Should schools gorge on gadgets?

Child with tablet Image copyright Thinkstock

Want to see how equipping every child with a tablet can transform the way they learn? Want to meet leading tech firms which promise that their products are the key to your school's future? Then come to BETT, the educational technology fair in the vast Excel complex in East London.

But here's another thought - what if all of this is a huge waste of money which would be better spent on employing more teachers?

That was the provocative question posed in a blog on the eve of BETT by the General Secretary of the National Association of Head Teachers. According to one newspaper headline Russell Hobby said "money spent by schools on fad iPads could have funded 8,000 teachers". Another translated it as "Schools should stop wasting money buying iPads and 'shiny gadgets' for pupils."

When I caught up with Mr Hobby - on the phone rather than at BETT - he said his message had been somewhat exaggerated by those headlines. But he had wished to start a debate about the priorities for schools. "We're facing some very difficult spending decisions," he said, "we've got to ask ourselves, if we lost all the technology we have now would we actually go backwards?"

He insisted that he was no Luddite - "it's the uncritical purchase of gadgets that worries me," he said. I pressed him for an example and and he came up with interactive whiteboards, rather than tablets. These expensive pieces of kit are now in just about every classroom in the country, and Mr Hobby is far from alone in his criticism.
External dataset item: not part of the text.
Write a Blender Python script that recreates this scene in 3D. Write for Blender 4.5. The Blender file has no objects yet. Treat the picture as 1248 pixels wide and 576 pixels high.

Plenty of teachers question their usefulness, and I have seen them employed in one school recently as surfaces on which to stick paper notices. Not exactly hi-tech…

I took these criticisms to the man who has probably done more than anyone to promote the use of technology in British education. Dominic Savage is the founder of BETT and the director general of the British Educational Suppliers Association, which represents the companies selling technology into schools.

"What an unfortunate message to be putting out," he said of Russell Hobby's attack on his life's work. We're asking teachers to do more and more every day. It's not a question of throwing teachers at the problem - it's asking how do we provide the technology that enables them to do what we are asking of them?"

I challenged him to defend the investment in those whiteboards and he admitted that these had not really worked. He said early users who'd had extensive training had produced good results, But then a cost-cutting exercise by BECTA, the now-disbanded school technology quango. "It does not surprise me in the slightest that it did not have the impact it should have, but it's not the problem with the technology in that case."

Where both men agree is that simply throwing money at technology without investing in teacher training does not work. And there's an issue of scale - bigger often isn't better. What often seem clever initiatives in a few well-funded schools then prove to be pretty useless when implemented wholesale by local councils or academy chains.

Still, with little money to fund the big technology schemes we've seen over the past two decades, the problem may be solving itself. While the major tech companies still turn up in strength at events like BETT, their stands seemed sparsely populated.

Creative teachers are turning to free software, cheap devices like the Raspberry Pi or even their pupils' mobile phones as they work out how to use technology to enhance their lessons. The digital transformation of education continues - but it's a much more decentralised and low-budget revolution.